On Nov. 16, 2022, the Space Launch System (SLS) rocket met or exceeded all expectations during its debut launch on Artemis I. The twin solid rocket booster motors responsible for producing more than 7 million pounds of thrust at liftoff reached their performance target, helping SLS and the Orion spacecraft reach a speed of about 4,000 mph in just over two minutes before the boosters separated.
Quite a few payloads caught a ride aboard the Orion spacecraft on the Artemis I mission: In addition to a number of small scientific satellites called CubeSats, a manikin named Commander Moonikin Campos sat in the commander’s seat. A Snoopy doll served as a zero-gravity indicator — something that floats inside the spacecraft to demonstrate microgravity.
During the mission, Orion performed two lunar flybys, coming within 80 miles of the lunar surface. At its farthest distance during the mission, Orion traveled nearly 270,000 miles from our home planet, more than 1,000 times farther than where the International Space Station orbits Earth. This surpassed the record for distance traveled by a spacecraft designed to carry humans, previously set during Apollo 13.
The Orion spacecraft arrived back home to planet Earth on Dec. 11, 2022. During re-entry, Orion endured temperatures about half as hot as the surface of the Sun at about 5,000 degrees Fahrenheit. Within about 20 minutes, Orion slowed from nearly 25,000 mph to about 20 mph for its parachute-assisted splashdown.
Recovery teams successfully retrieved the spacecraft and delivered it back to NASA’s Kennedy Space Center for de-servicing operations, which included removing the payloads (like Snoopy and Commander Moonikin Campos) and analyzing the heat shield.
With the Artemis I mission under our belt, we look ahead to Artemis II — our first crewed mission to the Moon in over 50 years.

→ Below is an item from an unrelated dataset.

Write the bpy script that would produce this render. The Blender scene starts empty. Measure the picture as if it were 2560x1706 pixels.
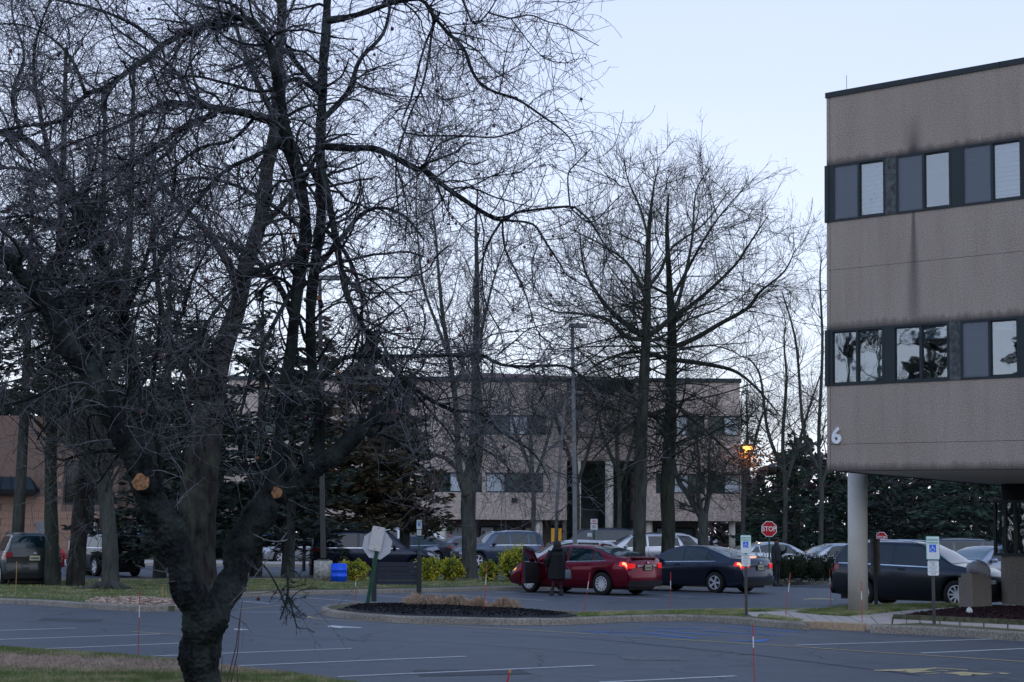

Four astronauts will fly around the Moon inside Orion, practicing piloting the spacecraft and validating the spacecraft’s life support systems. The Artemis II crew includes: NASA astronauts Reid Wiseman, Victor Glover, and Christina Koch, and CSA astronaut Jeremy Hansen.
As we look ahead to Artemis II, we build upon the incredible success of the Artemis I mission and recognize the hard work and achievements of the entire Artemis team. Go Artemis!